- [Objective]: Restate the listing below word for word, omitting any images.

═══ Given information ═══

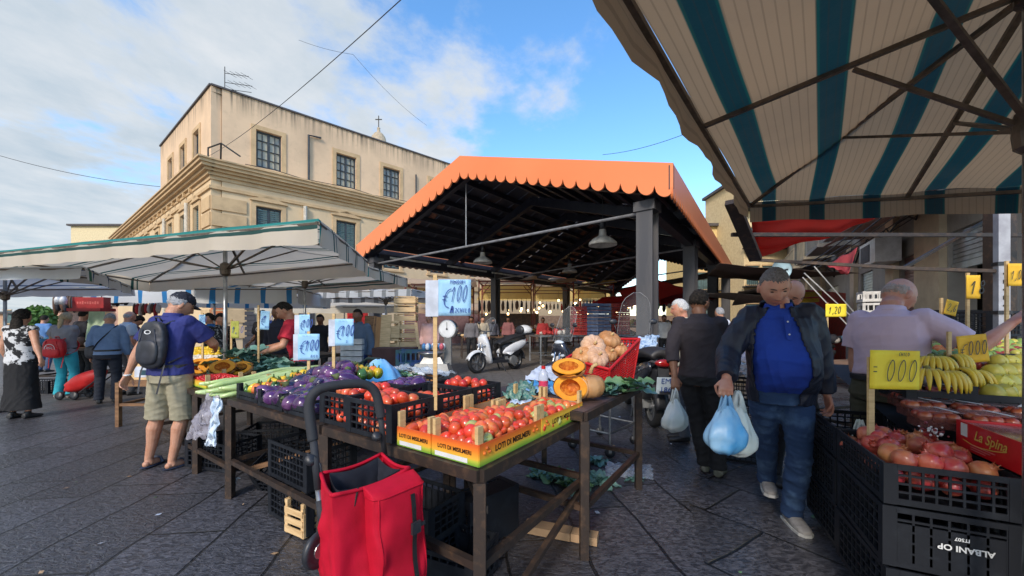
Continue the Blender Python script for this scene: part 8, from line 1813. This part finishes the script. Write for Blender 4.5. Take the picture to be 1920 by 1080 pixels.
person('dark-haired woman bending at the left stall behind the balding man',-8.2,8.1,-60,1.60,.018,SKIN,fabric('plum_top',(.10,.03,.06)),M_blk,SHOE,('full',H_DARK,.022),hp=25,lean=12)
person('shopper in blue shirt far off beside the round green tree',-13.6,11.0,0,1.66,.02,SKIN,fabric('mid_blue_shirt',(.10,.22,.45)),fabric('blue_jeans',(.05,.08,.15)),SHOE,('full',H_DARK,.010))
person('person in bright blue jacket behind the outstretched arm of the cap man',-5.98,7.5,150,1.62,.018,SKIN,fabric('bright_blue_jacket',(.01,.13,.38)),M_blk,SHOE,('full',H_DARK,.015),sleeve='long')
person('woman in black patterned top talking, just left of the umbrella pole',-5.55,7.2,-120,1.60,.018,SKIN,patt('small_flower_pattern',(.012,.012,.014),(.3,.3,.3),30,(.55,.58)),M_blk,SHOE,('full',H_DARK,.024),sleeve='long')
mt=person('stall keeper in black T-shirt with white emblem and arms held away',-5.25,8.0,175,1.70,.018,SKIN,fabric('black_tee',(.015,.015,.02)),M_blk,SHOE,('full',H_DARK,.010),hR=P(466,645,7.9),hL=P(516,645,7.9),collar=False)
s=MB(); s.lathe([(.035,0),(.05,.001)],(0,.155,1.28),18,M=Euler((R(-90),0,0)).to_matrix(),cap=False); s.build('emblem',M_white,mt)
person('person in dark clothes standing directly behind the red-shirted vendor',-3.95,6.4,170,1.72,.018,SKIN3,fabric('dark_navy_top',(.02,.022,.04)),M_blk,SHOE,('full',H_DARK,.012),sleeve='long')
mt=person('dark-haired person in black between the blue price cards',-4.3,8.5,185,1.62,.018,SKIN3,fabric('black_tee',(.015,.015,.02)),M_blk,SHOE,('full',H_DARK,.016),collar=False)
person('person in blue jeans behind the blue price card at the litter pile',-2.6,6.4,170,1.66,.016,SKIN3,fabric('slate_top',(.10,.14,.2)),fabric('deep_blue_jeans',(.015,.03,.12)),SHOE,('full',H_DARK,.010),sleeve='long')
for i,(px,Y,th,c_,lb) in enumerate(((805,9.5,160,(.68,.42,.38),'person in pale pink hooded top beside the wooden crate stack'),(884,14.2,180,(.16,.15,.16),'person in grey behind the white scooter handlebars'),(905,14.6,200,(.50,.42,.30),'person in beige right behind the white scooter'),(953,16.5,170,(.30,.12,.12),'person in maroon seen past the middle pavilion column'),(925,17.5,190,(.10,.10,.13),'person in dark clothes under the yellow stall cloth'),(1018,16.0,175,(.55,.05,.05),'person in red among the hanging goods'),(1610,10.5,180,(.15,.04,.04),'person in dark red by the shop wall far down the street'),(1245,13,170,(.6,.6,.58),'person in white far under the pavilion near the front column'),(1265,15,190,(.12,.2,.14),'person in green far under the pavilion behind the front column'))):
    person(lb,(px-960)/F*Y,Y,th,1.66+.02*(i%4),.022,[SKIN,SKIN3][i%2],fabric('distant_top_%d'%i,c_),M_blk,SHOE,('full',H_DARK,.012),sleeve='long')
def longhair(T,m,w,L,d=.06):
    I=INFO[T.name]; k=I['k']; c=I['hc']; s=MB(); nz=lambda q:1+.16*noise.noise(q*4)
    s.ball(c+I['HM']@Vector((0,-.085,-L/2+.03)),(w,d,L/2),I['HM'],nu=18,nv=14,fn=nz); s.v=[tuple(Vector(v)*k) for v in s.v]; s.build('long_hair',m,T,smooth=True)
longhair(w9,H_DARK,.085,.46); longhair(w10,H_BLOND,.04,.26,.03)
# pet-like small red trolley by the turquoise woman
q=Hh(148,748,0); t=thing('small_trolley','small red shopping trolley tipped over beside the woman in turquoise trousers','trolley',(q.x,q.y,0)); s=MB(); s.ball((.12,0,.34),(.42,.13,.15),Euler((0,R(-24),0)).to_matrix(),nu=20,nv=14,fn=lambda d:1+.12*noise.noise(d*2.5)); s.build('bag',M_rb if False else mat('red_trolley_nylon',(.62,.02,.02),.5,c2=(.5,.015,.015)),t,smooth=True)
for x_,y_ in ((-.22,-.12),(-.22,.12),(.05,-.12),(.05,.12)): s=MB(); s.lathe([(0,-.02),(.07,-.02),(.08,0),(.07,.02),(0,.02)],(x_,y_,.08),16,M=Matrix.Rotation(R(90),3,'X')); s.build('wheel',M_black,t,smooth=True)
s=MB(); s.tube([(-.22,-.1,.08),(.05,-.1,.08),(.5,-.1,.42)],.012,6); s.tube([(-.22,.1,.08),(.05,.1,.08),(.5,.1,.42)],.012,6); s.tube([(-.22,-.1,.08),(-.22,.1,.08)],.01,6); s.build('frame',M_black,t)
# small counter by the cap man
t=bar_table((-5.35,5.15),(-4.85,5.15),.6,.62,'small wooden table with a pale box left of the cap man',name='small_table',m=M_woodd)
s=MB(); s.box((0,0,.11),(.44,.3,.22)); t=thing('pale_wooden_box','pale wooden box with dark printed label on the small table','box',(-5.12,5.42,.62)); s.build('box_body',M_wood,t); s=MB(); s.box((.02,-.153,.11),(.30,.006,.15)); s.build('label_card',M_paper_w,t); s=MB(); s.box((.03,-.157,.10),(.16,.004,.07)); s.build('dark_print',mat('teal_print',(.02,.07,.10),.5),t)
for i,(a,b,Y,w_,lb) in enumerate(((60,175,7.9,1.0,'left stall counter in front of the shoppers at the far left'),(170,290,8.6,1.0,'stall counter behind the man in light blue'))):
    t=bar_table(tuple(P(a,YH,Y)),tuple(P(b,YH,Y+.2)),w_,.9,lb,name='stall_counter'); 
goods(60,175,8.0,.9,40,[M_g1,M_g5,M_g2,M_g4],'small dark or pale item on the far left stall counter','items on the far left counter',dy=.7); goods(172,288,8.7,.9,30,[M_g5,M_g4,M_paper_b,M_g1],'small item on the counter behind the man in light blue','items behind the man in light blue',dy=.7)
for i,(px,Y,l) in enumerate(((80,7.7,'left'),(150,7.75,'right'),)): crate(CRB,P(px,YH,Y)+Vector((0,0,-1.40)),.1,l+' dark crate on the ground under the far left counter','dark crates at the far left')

═══

- [Full response]:
Continue the Blender Python script for this scene: part 8, from line 1813. This part finishes the script. Write for Blender 4.5. Take the picture to be 1920 by 1080 pixels.
person('dark-haired woman bending at the left stall behind the balding man',-8.2,8.1,-60,1.60,.018,SKIN,fabric('plum_top',(.10,.03,.06)),M_blk,SHOE,('full',H_DARK,.022),hp=25,lean=12)
person('shopper in blue shirt far off beside the round green tree',-13.6,11.0,0,1.66,.02,SKIN,fabric('mid_blue_shirt',(.10,.22,.45)),fabric('blue_jeans',(.05,.08,.15)),SHOE,('full',H_DARK,.010))
person('person in bright blue jacket behind the outstretched arm of the cap man',-5.98,7.5,150,1.62,.018,SKIN,fabric('bright_blue_jacket',(.01,.13,.38)),M_blk,SHOE,('full',H_DARK,.015),sleeve='long')
person('woman in black patterned top talking, just left of the umbrella pole',-5.55,7.2,-120,1.60,.018,SKIN,patt('small_flower_pattern',(.012,.012,.014),(.3,.3,.3),30,(.55,.58)),M_blk,SHOE,('full',H_DARK,.024),sleeve='long')
mt=person('stall keeper in black T-shirt with white emblem and arms held away',-5.25,8.0,175,1.70,.018,SKIN,fabric('black_tee',(.015,.015,.02)),M_blk,SHOE,('full',H_DARK,.010),hR=P(466,645,7.9),hL=P(516,645,7.9),collar=False)
s=MB(); s.lathe([(.035,0),(.05,.001)],(0,.155,1.28),18,M=Euler((R(-90),0,0)).to_matrix(),cap=False); s.build('emblem',M_white,mt)
person('person in dark clothes standing directly behind the red-shirted vendor',-3.95,6.4,170,1.72,.018,SKIN3,fabric('dark_navy_top',(.02,.022,.04)),M_blk,SHOE,('full',H_DARK,.012),sleeve='long')
mt=person('dark-haired person in black between the blue price cards',-4.3,8.5,185,1.62,.018,SKIN3,fabric('black_tee',(.015,.015,.02)),M_blk,SHOE,('full',H_DARK,.016),collar=False)
person('person in blue jeans behind the blue price card at the litter pile',-2.6,6.4,170,1.66,.016,SKIN3,fabric('slate_top',(.10,.14,.2)),fabric('deep_blue_jeans',(.015,.03,.12)),SHOE,('full',H_DARK,.010),sleeve='long')
for i,(px,Y,th,c_,lb) in enumerate(((805,9.5,160,(.68,.42,.38),'person in pale pink hooded top beside the wooden crate stack'),(884,14.2,180,(.16,.15,.16),'person in grey behind the white scooter handlebars'),(905,14.6,200,(.50,.42,.30),'person in beige right behind the white scooter'),(953,16.5,170,(.30,.12,.12),'person in maroon seen past the middle pavilion column'),(925,17.5,190,(.10,.10,.13),'person in dark clothes under the yellow stall cloth'),(1018,16.0,175,(.55,.05,.05),'person in red among the hanging goods'),(1610,10.5,180,(.15,.04,.04),'person in dark red by the shop wall far down the street'),(1245,13,170,(.6,.6,.58),'person in white far under the pavilion near the front column'),(1265,15,190,(.12,.2,.14),'person in green far under the pavilion behind the front column'))):
    person(lb,(px-960)/F*Y,Y,th,1.66+.02*(i%4),.022,[SKIN,SKIN3][i%2],fabric('distant_top_%d'%i,c_),M_blk,SHOE,('full',H_DARK,.012),sleeve='long')
def longhair(T,m,w,L,d=.06):
    I=INFO[T.name]; k=I['k']; c=I['hc']; s=MB(); nz=lambda q:1+.16*noise.noise(q*4)
    s.ball(c+I['HM']@Vector((0,-.085,-L/2+.03)),(w,d,L/2),I['HM'],nu=18,nv=14,fn=nz); s.v=[tuple(Vector(v)*k) for v in s.v]; s.build('long_hair',m,T,smooth=True)
longhair(w9,H_DARK,.085,.46); longhair(w10,H_BLOND,.04,.26,.03)
# pet-like small red trolley by the turquoise woman
q=Hh(148,748,0); t=thing('small_trolley','small red shopping trolley tipped over beside the woman in turquoise trousers','trolley',(q.x,q.y,0)); s=MB(); s.ball((.12,0,.34),(.42,.13,.15),Euler((0,R(-24),0)).to_matrix(),nu=20,nv=14,fn=lambda d:1+.12*noise.noise(d*2.5)); s.build('bag',M_rb if False else mat('red_trolley_nylon',(.62,.02,.02),.5,c2=(.5,.015,.015)),t,smooth=True)
for x_,y_ in ((-.22,-.12),(-.22,.12),(.05,-.12),(.05,.12)): s=MB(); s.lathe([(0,-.02),(.07,-.02),(.08,0),(.07,.02),(0,.02)],(x_,y_,.08),16,M=Matrix.Rotation(R(90),3,'X')); s.build('wheel',M_black,t,smooth=True)
s=MB(); s.tube([(-.22,-.1,.08),(.05,-.1,.08),(.5,-.1,.42)],.012,6); s.tube([(-.22,.1,.08),(.05,.1,.08),(.5,.1,.42)],.012,6); s.tube([(-.22,-.1,.08),(-.22,.1,.08)],.01,6); s.build('frame',M_black,t)
# small counter by the cap man
t=bar_table((-5.35,5.15),(-4.85,5.15),.6,.62,'small wooden table with a pale box left of the cap man',name='small_table',m=M_woodd)
s=MB(); s.box((0,0,.11),(.44,.3,.22)); t=thing('pale_wooden_box','pale wooden box with dark printed label on the small table','box',(-5.12,5.42,.62)); s.build('box_body',M_wood,t); s=MB(); s.box((.02,-.153,.11),(.30,.006,.15)); s.build('label_card',M_paper_w,t); s=MB(); s.box((.03,-.157,.10),(.16,.004,.07)); s.build('dark_print',mat('teal_print',(.02,.07,.10),.5),t)
for i,(a,b,Y,w_,lb) in enumerate(((60,175,7.9,1.0,'left stall counter in front of the shoppers at the far left'),(170,290,8.6,1.0,'stall counter behind the man in light blue'))):
    t=bar_table(tuple(P(a,YH,Y)),tuple(P(b,YH,Y+.2)),w_,.9,lb,name='stall_counter'); 
goods(60,175,8.0,.9,40,[M_g1,M_g5,M_g2,M_g4],'small dark or pale item on the far left stall counter','items on the far left counter',dy=.7); goods(172,288,8.7,.9,30,[M_g5,M_g4,M_paper_b,M_g1],'small item on the counter behind the man in light blue','items behind the man in light blue',dy=.7)
for i,(px,Y,l) in enumerate(((80,7.7,'left'),(150,7.75,'right'),)): crate(CRB,P(px,YH,Y)+Vector((0,0,-1.40)),.1,l+' dark crate on the ground under the far left counter','dark crates at the far left')